Switching Glass: Bottle says to serve in a tulip glass. I’m a firm believer that glassware does affect taste, so I switched over to see how things are going. Nose blows up in this glass. Definitely get the Cascade now, and I think I am getting the Centennial as well on the nose.  Sadly, I am not getting that much better of a backend taste. This is where I wish I had done a beer judge class so I could identify issues with beers. Also of note – I get a bit of head on this in this glass.

After being warmed up: About the same. It feels very much like “promise unfilled” – a very nice nose, a nice initial taste, and then something off that I can’t handle.

Drinkmuse: Pliny the Elder

September 28, 2011


On Monday, in honor of Monday Night Football and having a hop-loving friend over, I opened my bottle of Russian River’s Pliny the Elder – a hard to find on the East Coast IPA. This was brought back to me from a friend whose family lives near Russian River. I probably kept it too long, but it was wonderful none the less. What follows are my notes, as I wrote them. Apologies for the short/broken sentences.
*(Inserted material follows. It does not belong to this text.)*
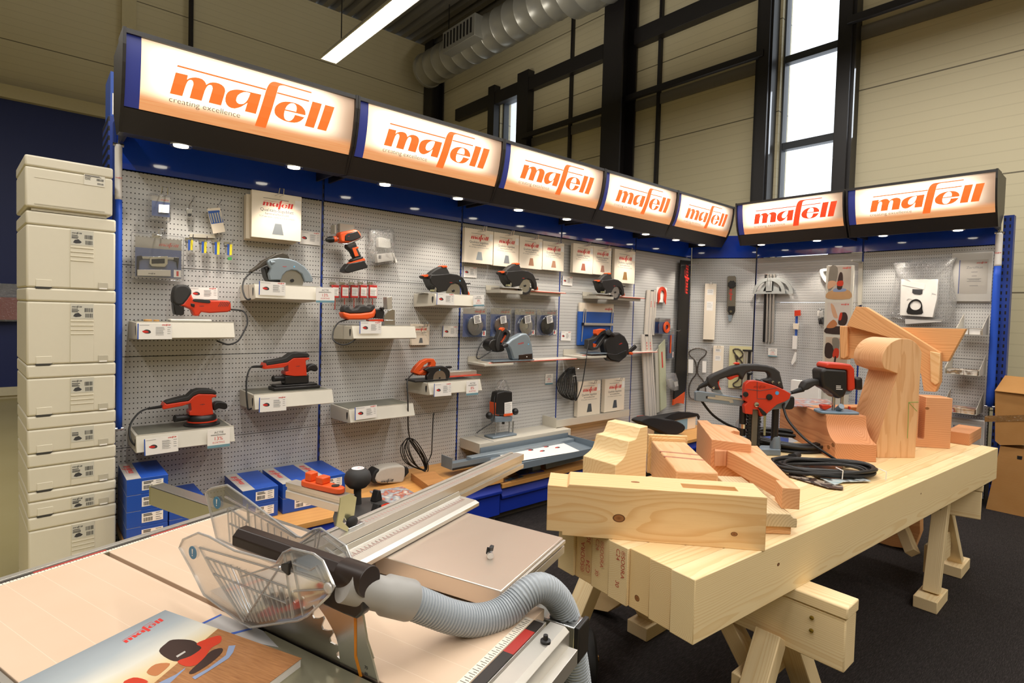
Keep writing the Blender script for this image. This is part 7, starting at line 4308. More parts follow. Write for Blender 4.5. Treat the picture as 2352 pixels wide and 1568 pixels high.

On open – great color, almost no head, very smooth and clean.

Nose – Can smell the hops. Jeremy pointed out it smells like grapefruit. I am getting an odd hint of pine, but I can’t tell where that is coming from.

Taste  – lots of hops. very tasty. the word that seems to describe it is smooth – you have the hops, and very little malt, but it’s incredibly easy drinking. Really can’t complain at all. Could be very easy to drink lots of this.

As it warms – a bit of honey comes out, at least to me, but very light. I liked this – wasn’t too overwhelmed, but very very happy.

I enjoyed it, will be happy to get other bottles, but will not seek it out like some of my other favorite “rare” beers.